Gather each line in the entries that includes the string "script".

[Entries with scene source code]
:::

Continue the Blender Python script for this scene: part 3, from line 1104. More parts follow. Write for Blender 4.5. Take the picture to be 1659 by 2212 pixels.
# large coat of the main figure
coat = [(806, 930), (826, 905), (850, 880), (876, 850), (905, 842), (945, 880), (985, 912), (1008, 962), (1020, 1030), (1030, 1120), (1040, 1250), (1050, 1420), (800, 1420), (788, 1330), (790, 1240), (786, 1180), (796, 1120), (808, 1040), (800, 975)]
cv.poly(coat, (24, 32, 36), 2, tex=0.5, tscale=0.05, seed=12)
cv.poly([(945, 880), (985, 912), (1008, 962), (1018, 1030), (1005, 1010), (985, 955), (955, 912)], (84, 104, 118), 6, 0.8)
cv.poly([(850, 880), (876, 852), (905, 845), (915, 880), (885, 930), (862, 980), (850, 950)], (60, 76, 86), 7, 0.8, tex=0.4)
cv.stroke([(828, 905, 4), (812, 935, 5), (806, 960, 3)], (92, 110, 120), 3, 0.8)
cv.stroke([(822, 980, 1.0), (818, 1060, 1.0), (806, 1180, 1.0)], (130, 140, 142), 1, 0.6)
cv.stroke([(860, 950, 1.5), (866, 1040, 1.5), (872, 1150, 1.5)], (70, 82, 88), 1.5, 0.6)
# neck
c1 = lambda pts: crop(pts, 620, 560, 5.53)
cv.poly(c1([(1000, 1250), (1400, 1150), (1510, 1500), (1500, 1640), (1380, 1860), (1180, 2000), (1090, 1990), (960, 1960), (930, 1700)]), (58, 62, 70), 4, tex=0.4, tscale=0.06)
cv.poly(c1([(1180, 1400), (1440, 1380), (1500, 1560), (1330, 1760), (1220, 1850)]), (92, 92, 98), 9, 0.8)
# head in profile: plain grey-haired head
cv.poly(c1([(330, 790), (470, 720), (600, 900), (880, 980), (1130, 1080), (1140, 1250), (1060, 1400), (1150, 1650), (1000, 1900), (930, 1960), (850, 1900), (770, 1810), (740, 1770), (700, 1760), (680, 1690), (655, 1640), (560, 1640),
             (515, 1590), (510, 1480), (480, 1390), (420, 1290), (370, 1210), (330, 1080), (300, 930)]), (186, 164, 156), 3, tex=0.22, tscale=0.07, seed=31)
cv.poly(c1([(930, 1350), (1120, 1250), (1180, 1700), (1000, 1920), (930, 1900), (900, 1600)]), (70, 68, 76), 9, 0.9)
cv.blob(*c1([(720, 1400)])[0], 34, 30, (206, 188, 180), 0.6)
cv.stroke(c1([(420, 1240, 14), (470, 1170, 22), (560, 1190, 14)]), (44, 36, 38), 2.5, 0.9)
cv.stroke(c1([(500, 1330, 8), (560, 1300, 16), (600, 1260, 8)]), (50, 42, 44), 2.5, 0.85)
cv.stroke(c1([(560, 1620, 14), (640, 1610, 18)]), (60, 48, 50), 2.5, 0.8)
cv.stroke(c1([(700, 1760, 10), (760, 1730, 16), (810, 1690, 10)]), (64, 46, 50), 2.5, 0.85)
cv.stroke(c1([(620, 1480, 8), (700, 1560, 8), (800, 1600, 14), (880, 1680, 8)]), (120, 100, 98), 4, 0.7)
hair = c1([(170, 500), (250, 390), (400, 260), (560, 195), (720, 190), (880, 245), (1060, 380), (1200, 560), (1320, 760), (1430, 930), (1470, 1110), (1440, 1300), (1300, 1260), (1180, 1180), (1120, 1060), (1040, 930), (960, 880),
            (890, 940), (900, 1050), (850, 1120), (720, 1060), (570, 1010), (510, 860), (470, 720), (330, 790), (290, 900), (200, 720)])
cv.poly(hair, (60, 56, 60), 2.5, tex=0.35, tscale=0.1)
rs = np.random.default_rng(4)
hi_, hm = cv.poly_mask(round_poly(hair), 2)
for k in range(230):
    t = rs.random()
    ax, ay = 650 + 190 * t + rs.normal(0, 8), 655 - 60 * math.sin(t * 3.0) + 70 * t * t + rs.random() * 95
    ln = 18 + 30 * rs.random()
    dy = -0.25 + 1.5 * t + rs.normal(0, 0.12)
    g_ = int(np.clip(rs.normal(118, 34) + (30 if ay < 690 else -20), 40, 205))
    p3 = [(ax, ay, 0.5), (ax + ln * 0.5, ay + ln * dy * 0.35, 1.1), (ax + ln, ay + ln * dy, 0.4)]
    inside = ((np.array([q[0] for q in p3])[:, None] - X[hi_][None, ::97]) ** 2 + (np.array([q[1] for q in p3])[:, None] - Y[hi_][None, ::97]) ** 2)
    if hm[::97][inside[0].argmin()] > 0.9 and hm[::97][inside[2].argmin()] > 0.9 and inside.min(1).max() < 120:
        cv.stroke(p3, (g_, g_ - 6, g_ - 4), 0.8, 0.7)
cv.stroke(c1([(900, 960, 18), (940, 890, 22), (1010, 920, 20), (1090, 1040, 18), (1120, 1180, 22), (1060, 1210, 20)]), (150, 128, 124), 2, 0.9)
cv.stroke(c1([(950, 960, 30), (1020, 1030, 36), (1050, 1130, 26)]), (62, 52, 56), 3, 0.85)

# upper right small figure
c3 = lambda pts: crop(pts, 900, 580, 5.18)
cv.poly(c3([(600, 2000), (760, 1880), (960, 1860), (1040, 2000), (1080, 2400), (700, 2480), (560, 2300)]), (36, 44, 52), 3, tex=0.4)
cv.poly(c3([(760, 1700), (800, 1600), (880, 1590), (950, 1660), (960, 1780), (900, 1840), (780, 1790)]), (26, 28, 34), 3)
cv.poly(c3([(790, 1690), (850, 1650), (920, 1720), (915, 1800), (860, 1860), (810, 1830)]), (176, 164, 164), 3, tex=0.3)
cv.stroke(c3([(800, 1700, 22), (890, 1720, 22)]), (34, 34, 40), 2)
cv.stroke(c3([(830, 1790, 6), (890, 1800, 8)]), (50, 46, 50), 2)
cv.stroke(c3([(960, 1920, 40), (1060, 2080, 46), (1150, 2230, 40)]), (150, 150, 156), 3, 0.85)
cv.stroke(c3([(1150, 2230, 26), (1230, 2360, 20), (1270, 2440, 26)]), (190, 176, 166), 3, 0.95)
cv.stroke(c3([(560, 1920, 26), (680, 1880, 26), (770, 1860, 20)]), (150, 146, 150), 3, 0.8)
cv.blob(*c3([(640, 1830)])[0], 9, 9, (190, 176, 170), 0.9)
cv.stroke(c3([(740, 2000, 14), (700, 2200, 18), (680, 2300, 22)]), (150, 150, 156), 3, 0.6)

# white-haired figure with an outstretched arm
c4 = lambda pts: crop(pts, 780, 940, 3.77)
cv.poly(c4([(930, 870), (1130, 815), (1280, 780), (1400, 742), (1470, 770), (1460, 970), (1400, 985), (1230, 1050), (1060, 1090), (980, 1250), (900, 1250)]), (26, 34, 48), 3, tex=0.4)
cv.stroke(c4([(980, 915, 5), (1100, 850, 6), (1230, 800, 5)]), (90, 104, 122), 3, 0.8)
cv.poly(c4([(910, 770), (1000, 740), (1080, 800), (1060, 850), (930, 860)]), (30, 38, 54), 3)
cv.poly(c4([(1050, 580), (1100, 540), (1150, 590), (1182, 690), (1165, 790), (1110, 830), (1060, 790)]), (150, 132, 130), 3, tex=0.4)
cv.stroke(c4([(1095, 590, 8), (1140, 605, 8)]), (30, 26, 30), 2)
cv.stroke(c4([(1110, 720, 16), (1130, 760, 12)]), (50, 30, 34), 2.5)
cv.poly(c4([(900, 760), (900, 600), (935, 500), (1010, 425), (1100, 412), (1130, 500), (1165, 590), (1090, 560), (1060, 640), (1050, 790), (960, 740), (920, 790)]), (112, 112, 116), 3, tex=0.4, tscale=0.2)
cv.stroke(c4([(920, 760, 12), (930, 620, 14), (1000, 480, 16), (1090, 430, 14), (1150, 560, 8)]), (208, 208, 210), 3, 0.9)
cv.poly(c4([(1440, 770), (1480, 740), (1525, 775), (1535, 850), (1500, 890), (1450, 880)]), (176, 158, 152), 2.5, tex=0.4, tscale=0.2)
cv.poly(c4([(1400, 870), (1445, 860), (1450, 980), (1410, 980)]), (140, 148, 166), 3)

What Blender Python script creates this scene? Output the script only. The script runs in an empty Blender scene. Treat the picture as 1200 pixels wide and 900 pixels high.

:::

* _Problem solution_
Continue the Blender Python script for this scene: part 3, from line 1104. More parts follow. Write for Blender 4.5. Take the picture to be 1659 by 2212 pixels.
What Blender Python script creates this scene? Output the script only. The script runs in an empty Blender scene. Treat the picture as 1200 pixels wide and 900 pixels high.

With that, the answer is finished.